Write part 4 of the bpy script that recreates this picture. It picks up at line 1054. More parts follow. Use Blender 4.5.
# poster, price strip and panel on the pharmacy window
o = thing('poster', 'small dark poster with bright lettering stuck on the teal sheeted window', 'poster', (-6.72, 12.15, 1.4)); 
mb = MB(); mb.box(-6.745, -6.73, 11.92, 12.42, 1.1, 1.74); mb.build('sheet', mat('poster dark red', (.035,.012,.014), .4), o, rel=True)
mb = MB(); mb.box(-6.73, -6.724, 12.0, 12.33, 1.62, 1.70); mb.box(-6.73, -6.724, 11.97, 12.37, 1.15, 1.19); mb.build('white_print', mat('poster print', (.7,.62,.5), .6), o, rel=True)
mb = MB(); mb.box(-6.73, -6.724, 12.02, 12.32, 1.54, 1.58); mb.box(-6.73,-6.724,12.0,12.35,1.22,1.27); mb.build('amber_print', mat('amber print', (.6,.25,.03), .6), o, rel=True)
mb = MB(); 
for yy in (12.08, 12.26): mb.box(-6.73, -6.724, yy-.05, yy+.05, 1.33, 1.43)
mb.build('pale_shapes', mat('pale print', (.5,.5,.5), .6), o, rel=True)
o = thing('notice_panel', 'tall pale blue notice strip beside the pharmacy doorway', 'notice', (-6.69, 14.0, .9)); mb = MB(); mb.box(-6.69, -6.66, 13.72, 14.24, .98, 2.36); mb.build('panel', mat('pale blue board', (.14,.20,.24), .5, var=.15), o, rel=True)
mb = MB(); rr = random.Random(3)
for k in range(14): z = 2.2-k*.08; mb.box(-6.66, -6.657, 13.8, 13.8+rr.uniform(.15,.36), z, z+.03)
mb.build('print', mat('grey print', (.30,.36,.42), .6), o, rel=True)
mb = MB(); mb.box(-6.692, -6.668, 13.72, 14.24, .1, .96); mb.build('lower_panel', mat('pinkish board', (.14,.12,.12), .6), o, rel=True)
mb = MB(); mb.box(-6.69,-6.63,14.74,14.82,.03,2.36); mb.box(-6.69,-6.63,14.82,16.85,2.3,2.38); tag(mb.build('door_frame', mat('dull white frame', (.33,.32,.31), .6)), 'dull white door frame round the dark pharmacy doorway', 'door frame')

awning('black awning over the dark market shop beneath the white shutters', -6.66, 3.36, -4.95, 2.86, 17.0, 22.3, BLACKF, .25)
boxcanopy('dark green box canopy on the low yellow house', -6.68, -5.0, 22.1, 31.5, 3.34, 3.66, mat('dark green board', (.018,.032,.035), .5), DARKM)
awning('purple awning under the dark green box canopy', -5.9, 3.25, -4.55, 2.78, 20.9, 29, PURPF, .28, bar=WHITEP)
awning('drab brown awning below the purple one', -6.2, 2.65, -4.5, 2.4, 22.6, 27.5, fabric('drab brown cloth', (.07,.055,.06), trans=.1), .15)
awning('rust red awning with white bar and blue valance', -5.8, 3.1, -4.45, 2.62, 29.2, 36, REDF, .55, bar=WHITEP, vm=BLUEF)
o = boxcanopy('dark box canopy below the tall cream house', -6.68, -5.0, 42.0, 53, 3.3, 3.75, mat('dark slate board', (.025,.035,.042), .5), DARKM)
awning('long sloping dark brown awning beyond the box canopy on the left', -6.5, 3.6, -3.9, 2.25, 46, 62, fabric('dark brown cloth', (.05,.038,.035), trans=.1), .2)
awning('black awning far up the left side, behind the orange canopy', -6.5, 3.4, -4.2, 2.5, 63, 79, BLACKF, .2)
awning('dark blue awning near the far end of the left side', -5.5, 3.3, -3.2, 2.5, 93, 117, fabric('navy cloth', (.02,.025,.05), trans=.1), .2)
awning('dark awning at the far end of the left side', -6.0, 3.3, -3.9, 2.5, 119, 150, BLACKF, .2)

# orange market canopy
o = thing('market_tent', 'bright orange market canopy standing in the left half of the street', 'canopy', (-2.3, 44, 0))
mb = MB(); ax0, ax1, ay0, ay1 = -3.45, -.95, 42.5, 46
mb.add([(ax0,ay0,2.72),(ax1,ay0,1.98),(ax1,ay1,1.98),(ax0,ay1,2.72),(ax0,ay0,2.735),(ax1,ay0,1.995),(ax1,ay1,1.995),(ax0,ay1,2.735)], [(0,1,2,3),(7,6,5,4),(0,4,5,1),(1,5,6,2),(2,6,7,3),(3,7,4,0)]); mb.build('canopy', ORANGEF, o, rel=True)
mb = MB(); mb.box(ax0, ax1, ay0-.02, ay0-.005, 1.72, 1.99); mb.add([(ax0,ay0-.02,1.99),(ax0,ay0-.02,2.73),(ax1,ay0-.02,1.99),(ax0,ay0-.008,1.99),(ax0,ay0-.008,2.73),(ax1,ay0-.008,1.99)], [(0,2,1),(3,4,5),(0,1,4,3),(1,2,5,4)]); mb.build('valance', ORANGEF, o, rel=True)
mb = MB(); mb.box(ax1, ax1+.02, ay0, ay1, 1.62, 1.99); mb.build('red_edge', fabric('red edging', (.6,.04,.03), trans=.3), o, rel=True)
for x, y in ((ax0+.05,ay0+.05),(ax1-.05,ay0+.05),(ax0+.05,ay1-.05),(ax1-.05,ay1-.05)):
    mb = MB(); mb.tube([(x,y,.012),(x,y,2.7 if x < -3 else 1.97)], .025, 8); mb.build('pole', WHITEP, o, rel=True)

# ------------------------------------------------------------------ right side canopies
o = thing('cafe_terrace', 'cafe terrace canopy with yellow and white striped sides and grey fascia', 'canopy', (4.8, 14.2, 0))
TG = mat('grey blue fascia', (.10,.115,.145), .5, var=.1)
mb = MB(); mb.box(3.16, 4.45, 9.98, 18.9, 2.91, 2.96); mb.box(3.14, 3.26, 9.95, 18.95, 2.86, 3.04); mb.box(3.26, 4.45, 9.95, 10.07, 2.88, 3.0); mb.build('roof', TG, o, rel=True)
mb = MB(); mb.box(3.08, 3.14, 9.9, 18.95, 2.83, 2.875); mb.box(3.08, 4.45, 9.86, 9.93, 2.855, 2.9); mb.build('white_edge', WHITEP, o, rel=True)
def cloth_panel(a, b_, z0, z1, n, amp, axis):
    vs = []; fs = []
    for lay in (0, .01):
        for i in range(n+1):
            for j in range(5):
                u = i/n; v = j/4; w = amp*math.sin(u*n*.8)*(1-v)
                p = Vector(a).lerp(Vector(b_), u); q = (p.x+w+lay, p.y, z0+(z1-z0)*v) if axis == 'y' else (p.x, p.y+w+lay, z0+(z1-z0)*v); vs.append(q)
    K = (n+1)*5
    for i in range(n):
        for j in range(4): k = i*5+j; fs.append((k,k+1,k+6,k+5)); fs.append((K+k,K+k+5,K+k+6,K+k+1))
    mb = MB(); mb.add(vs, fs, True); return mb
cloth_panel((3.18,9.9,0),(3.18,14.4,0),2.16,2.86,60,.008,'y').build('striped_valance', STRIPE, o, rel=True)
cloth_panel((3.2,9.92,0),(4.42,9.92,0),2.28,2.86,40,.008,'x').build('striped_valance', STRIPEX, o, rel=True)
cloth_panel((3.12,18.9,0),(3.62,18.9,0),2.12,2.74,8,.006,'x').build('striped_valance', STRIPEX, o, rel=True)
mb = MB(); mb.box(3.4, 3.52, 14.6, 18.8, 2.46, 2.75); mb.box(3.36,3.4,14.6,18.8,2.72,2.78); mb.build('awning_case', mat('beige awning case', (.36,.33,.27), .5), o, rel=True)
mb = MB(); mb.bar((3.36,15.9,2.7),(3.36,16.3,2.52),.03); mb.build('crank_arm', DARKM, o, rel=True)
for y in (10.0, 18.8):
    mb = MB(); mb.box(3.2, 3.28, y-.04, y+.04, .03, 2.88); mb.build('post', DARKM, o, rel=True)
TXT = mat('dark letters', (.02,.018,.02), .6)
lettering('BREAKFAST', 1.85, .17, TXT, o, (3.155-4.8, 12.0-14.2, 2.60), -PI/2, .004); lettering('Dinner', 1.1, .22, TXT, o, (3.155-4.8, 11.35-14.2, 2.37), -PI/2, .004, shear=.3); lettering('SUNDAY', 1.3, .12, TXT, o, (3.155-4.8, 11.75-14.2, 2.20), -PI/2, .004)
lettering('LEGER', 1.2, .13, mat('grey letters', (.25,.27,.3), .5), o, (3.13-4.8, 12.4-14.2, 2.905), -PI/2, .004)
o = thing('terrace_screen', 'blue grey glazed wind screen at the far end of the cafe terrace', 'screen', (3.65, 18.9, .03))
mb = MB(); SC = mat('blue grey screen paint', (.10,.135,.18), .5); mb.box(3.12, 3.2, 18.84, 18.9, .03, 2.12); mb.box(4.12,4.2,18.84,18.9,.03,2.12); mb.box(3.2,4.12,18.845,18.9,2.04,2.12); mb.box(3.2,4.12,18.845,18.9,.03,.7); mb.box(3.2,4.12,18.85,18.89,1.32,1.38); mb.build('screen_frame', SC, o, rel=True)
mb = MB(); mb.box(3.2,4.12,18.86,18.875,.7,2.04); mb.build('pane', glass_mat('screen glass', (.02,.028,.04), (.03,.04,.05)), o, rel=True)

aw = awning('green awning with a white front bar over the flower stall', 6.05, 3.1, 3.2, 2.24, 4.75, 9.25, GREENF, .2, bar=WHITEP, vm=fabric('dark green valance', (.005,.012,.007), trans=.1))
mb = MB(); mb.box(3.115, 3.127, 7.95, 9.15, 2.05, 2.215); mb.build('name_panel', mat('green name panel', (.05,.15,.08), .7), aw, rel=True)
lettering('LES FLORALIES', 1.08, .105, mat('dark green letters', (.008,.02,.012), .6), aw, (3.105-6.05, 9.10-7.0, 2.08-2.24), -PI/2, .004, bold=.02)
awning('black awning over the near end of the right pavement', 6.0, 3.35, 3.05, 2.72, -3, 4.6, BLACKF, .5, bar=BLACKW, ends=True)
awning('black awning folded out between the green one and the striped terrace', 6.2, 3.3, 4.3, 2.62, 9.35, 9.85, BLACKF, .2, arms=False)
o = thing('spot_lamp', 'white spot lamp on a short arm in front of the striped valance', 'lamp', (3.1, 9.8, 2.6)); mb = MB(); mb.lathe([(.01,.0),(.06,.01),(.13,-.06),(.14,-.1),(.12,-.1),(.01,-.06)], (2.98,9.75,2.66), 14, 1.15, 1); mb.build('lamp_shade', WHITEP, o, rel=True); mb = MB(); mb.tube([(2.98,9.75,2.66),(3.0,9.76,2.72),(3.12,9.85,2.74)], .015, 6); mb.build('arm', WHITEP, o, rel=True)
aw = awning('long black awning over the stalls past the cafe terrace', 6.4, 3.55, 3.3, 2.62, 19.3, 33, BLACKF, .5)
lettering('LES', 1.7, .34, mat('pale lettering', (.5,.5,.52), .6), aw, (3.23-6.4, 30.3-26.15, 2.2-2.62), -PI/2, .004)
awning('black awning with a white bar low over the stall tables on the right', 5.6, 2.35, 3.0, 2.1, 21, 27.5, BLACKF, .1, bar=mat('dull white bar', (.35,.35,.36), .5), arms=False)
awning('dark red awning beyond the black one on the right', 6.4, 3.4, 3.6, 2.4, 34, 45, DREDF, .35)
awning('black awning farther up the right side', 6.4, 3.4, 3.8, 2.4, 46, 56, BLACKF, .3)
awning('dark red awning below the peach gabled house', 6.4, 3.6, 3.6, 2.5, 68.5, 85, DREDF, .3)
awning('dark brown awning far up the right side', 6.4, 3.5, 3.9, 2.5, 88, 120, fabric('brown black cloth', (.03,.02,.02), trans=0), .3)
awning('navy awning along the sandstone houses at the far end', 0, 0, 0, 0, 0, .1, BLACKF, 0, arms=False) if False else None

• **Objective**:
Please print exactly what appears from the first line of the data through the line with "mb = MB(); mb.box(-6.69,-6.63,14.74,14.82,.03,2.36);", including both of those lines and nothing past them.

• **Result**:
Write part 4 of the bpy script that recreates this picture. It picks up at line 1054. More parts follow. Use Blender 4.5.
# poster, price strip and panel on the pharmacy window
o = thing('poster', 'small dark poster with bright lettering stuck on the teal sheeted window', 'poster', (-6.72, 12.15, 1.4)); 
mb = MB(); mb.box(-6.745, -6.73, 11.92, 12.42, 1.1, 1.74); mb.build('sheet', mat('poster dark red', (.035,.012,.014), .4), o, rel=True)
mb = MB(); mb.box(-6.73, -6.724, 12.0, 12.33, 1.62, 1.70); mb.box(-6.73, -6.724, 11.97, 12.37, 1.15, 1.19); mb.build('white_print', mat('poster print', (.7,.62,.5), .6), o, rel=True)
mb = MB(); mb.box(-6.73, -6.724, 12.02, 12.32, 1.54, 1.58); mb.box(-6.73,-6.724,12.0,12.35,1.22,1.27); mb.build('amber_print', mat('amber print', (.6,.25,.03), .6), o, rel=True)
mb = MB(); 
for yy in (12.08, 12.26): mb.box(-6.73, -6.724, yy-.05, yy+.05, 1.33, 1.43)
mb.build('pale_shapes', mat('pale print', (.5,.5,.5), .6), o, rel=True)
o = thing('notice_panel', 'tall pale blue notice strip beside the pharmacy doorway', 'notice', (-6.69, 14.0, .9)); mb = MB(); mb.box(-6.69, -6.66, 13.72, 14.24, .98, 2.36); mb.build('panel', mat('pale blue board', (.14,.20,.24), .5, var=.15), o, rel=True)
mb = MB(); rr = random.Random(3)
for k in range(14): z = 2.2-k*.08; mb.box(-6.66, -6.657, 13.8, 13.8+rr.uniform(.15,.36), z, z+.03)
mb.build('print', mat('grey print', (.30,.36,.42), .6), o, rel=True)
mb = MB(); mb.box(-6.692, -6.668, 13.72, 14.24, .1, .96); mb.build('lower_panel', mat('pinkish board', (.14,.12,.12), .6), o, rel=True)
mb = MB(); mb.box(-6.69,-6.63,14.74,14.82,.03,2.36); mb.box(-6.69,-6.63,14.82,16.85,2.3,2.38); tag(mb.build('door_frame', mat('dull white frame', (.33,.32,.31), .6)), 'dull white door frame round the dark pharmacy doorway', 'door frame')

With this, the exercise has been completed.